I remember well my first encounter with the wines of the 2008 vintage, in Bordeaux, during the primeur tastings. The defining feature on the left bank was a rather light and crystalline fruit character, many wines I tasted defined by a crisp redcurrant or cranberry fruit profile. They were pretty wines, but for young barrel samples, they were not the most inspiring. Where was the texture, the substance, the ripe core of tannins, to counter their fresh acid profiles? The right bank wines, meanwhile, showed a little more breadth and substance, 2008 being one of the several more challenging vintages that came during the first decade of the 21st century when the earlier-ripening Merlot of the right bank had a very slight advantage.

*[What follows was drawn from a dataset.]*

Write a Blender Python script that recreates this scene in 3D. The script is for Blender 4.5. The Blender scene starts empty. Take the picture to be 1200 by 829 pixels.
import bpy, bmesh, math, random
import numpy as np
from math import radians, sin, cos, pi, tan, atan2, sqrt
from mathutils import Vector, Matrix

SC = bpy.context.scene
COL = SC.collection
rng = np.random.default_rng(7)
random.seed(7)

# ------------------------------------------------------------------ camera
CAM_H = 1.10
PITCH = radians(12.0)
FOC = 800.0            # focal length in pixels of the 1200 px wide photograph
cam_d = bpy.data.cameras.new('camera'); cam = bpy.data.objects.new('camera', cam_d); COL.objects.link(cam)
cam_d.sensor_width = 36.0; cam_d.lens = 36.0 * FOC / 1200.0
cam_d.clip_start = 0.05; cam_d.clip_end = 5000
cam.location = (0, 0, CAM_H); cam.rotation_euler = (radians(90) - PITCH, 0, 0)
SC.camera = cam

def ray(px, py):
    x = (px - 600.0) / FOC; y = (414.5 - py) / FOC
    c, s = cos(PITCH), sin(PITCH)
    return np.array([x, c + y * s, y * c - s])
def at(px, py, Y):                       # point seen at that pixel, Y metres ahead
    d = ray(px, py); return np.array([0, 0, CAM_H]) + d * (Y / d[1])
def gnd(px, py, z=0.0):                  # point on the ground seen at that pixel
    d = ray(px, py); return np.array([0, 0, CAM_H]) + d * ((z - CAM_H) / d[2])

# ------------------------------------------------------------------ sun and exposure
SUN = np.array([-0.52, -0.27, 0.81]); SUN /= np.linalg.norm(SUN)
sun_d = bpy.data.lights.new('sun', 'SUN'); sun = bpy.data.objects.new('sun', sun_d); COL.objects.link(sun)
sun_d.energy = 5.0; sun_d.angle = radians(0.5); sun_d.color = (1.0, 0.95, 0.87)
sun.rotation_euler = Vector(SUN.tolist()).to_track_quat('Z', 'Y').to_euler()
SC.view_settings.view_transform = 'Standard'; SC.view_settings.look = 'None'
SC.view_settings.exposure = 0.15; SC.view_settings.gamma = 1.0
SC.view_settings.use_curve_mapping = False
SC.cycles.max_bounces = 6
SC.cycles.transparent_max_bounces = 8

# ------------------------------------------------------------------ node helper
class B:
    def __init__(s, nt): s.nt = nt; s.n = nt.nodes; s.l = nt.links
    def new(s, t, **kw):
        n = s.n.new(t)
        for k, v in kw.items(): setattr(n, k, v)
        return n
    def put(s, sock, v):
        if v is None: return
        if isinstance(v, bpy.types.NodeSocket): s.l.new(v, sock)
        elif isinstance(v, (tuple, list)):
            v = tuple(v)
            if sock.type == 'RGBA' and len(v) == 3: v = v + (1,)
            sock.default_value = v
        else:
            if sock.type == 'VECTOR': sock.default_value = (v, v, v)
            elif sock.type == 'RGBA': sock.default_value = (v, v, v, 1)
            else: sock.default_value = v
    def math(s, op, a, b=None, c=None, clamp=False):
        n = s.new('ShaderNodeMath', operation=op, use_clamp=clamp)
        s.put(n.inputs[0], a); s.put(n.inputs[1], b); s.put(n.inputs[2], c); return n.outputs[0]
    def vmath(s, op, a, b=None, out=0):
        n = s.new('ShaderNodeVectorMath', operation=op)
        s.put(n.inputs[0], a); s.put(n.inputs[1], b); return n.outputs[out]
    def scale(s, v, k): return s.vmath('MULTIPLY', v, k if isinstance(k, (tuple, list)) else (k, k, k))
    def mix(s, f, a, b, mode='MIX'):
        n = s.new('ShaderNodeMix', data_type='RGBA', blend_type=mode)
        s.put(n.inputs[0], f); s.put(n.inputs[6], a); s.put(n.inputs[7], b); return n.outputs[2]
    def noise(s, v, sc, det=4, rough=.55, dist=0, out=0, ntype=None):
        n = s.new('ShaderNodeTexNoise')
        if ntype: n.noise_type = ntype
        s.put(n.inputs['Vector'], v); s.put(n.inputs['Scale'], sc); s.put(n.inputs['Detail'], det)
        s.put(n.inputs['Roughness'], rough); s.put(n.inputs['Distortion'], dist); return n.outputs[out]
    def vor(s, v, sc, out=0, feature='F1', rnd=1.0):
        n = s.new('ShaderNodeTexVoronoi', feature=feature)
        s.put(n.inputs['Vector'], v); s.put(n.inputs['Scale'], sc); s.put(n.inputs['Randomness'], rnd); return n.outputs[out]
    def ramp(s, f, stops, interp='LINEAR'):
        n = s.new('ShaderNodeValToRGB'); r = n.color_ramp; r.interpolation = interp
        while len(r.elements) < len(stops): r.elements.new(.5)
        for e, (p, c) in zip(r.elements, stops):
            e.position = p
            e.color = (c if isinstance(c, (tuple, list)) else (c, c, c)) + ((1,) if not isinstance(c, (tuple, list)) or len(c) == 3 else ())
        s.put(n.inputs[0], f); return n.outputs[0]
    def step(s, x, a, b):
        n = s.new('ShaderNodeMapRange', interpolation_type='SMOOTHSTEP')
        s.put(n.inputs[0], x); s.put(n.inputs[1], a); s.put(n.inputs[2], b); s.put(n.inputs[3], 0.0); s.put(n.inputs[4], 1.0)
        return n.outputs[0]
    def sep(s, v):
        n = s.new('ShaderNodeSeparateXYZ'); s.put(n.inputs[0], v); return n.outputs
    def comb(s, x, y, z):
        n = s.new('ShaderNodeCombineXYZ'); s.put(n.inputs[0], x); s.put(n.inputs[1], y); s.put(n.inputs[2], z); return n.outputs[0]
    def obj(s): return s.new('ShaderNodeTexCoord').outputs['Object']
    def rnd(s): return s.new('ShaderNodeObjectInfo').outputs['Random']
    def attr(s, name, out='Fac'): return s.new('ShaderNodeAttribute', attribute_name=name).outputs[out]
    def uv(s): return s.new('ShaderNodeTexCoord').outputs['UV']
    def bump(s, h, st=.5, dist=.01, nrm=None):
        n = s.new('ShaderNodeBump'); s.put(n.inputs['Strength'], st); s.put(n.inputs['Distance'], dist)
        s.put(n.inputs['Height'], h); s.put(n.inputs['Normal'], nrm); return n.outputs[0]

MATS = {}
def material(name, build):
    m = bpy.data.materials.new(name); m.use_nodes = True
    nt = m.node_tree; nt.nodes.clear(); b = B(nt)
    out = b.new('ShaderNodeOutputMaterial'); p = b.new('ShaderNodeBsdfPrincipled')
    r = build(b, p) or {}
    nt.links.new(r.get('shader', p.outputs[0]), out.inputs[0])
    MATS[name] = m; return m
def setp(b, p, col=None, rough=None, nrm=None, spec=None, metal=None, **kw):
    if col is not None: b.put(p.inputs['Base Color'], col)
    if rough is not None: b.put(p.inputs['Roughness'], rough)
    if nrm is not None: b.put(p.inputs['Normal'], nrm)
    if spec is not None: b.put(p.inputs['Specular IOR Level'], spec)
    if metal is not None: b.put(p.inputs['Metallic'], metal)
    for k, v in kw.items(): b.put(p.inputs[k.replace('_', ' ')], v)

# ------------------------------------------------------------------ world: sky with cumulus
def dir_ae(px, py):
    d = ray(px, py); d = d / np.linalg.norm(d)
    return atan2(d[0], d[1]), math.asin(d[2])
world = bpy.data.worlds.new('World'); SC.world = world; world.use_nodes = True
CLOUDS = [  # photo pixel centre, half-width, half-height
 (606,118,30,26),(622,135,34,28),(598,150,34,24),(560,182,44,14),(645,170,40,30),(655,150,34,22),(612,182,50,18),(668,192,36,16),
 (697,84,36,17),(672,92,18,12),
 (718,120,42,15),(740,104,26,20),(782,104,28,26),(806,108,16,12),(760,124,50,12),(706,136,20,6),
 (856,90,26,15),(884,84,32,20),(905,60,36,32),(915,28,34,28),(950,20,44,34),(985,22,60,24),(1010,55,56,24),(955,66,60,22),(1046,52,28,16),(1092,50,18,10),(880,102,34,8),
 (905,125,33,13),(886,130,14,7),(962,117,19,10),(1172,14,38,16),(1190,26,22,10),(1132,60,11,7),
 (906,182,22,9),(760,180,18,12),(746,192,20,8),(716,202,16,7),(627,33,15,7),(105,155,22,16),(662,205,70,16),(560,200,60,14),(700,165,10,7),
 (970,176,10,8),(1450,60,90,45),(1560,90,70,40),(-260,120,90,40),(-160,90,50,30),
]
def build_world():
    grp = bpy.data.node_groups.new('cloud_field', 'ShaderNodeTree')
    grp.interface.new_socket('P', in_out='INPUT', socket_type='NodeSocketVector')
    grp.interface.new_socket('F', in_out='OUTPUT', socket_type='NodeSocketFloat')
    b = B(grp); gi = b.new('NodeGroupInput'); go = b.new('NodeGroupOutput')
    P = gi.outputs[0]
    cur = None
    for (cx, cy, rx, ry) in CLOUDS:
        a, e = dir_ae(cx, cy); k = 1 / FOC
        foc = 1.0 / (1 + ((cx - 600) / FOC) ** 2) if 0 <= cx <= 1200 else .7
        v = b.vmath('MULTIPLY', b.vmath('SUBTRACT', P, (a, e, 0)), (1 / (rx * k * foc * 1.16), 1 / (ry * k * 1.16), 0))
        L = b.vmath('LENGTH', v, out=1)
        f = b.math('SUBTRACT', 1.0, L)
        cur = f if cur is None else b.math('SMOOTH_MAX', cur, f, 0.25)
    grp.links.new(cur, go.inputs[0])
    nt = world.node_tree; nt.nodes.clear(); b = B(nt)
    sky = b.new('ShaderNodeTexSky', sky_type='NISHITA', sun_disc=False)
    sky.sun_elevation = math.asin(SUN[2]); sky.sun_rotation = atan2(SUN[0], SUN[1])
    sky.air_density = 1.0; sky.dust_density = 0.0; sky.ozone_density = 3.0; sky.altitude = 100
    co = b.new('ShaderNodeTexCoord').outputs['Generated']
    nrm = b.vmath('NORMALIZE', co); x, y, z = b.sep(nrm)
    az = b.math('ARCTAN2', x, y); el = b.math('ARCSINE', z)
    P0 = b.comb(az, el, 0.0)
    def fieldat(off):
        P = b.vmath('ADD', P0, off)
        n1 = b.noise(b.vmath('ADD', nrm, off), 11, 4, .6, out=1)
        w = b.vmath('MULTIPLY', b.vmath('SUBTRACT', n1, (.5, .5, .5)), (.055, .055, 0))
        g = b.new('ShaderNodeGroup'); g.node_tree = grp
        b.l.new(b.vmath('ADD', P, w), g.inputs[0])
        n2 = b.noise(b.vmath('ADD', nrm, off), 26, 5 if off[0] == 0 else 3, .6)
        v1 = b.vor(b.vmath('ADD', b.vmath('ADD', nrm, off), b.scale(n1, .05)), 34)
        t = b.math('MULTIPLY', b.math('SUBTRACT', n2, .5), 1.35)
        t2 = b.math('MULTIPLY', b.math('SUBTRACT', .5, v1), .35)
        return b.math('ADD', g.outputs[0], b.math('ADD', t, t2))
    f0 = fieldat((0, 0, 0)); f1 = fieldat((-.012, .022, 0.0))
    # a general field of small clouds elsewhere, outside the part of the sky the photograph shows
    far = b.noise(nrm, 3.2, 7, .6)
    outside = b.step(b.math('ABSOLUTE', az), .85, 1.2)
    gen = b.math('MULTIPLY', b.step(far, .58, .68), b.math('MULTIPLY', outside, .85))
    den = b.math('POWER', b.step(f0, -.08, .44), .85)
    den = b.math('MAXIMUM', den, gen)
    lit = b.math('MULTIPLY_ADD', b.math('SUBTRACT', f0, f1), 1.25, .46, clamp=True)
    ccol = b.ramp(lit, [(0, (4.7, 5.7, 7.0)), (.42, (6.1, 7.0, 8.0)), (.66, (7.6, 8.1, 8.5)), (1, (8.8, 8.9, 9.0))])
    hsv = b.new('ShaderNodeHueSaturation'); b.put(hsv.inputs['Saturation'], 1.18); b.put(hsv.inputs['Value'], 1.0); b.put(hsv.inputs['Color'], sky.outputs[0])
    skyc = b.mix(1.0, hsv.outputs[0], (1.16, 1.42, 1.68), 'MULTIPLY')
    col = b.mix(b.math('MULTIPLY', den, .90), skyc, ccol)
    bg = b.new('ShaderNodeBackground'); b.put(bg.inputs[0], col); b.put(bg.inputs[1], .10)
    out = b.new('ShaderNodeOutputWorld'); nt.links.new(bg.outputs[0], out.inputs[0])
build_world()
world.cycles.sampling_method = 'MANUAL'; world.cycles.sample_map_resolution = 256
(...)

Despite this somewhat uninspiring first impression, however, it was clear at the time that there were a number of appealing wines in this vintage, provided you knew where to look. Many hailed from the right bank, as the above paragraph should perhaps suggest, but some of the most prestigious terroirs of the left bank, from St Estèphe all the way down to Pessac-Léognan, also came good. They were all wines in a fresher style, cool and bright, more akin to 2004 and 2002 than the likes of 2005 or 1995, and their lustre quickly began to fade when I first revisited them, two years later, as 2010 drew to a close. Of course, by this time I was no longer tasting the wines in the context of the preceding vintages, the dreary 2007 and the rather nondescript 2006, but in the context of those vintages that had followed, which were the seductive and voluptuous 2009, and the robust, brooding and sinewy 2010. These two years gave us a slew of seemingly great wines which cast a long shadow over 2008.